I migliori libri gioco, spiega, li riconosci perché dietro c’è un pensiero, un’intuizione. Quando le chiedo di nominare qualche autore contemporaneo, cita il lavoro di Hervé Tullet, di Martine Perrin e, un titolo fra tutti, Prendi e scopri (Fatatrac, 2019)di Lucie Félix , che già dal titolo esprime con particolare forza il concetto di libro-gioco, di bambino che legge toccando e che apprende facendo.

“Nel libro-gioco la forma è espressione del contenuto e, in qualche modo, acquista ancora più importanza rispetto ad altri prodotti editoriali, perché è parte integrante dell’esperienza” aggiunge Alessandra Marin, che si è laureata con una tesi sul libro gioco all’ISIA di Urbino ed è tra le vincitrici dell’edizione 2020. “Se, come dice Munari, il libro è innanzitutto un oggetto, il libro gioco è il libro per antonomasia. Quello che più mi affascina di un prodotto del genere è proprio questa ricerca di unione tra forma e contenuto, che apre a infinite possibilità, sia per il lettore che per il progettista. Quest’ultimo deve sviluppare una buona conoscenza tecnica dei metodi di lavorazione, che diventa supporto alla creatività. Sono perciò contenta di avere l’occasione, grazie al bando dell’Associazione Ts’ai Lun 105, di vedere da vicino il mondo della produzione industriale di questi libri ed entrare in contatto con professionisti del settore che hanno fatto la storia del libro-gioco in Italia”, conclude Marin.

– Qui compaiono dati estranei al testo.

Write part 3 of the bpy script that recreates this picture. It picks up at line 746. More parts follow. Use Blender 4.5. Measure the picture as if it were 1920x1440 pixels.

Accanto alla ricerca di idee e alla conoscenza delle macchine, c’è un altro aspetto sempre più importante, e che potrebbe aprire nuove strade. Nel ciclo di incontri che l’associazione Ts’Ai Lun 105 ha organizzato con la libreria Spazio BK, l’ultimo intervento è stato affidato alla neuroscienziata Elena Nava. Alcune intuizioni dell’editoria per la prima infanzia stanno trovando conferme importanti nello studio scientifico del cervello nei primi anni di vita e del cervello che legge, percorsi di ricerca che in futuro potranno offrire indicazioni e spunti, continuando a rispondere alle domande di chi fa e usa libri per la fascia 0-3 anni: da quali colori sono attratti i neonati? Esiste un interesse specifico per la configurazione del volto? Quali immagini sa davvero leggere un bambino di un anno, collegandole alla propria esperienza del mondo? Anche in questo caso si parte dall’osservazione del bambino, ma con gli strumenti più raffinati della ricerca, per verificare ciò che funziona e ciò che non funziona, fornendo strumenti a educatori, genitori, autori, editori, progettisti per proporre e realizzare libri sempre più vicini all’infanzia e al suo modo unico di esplorare il mondo.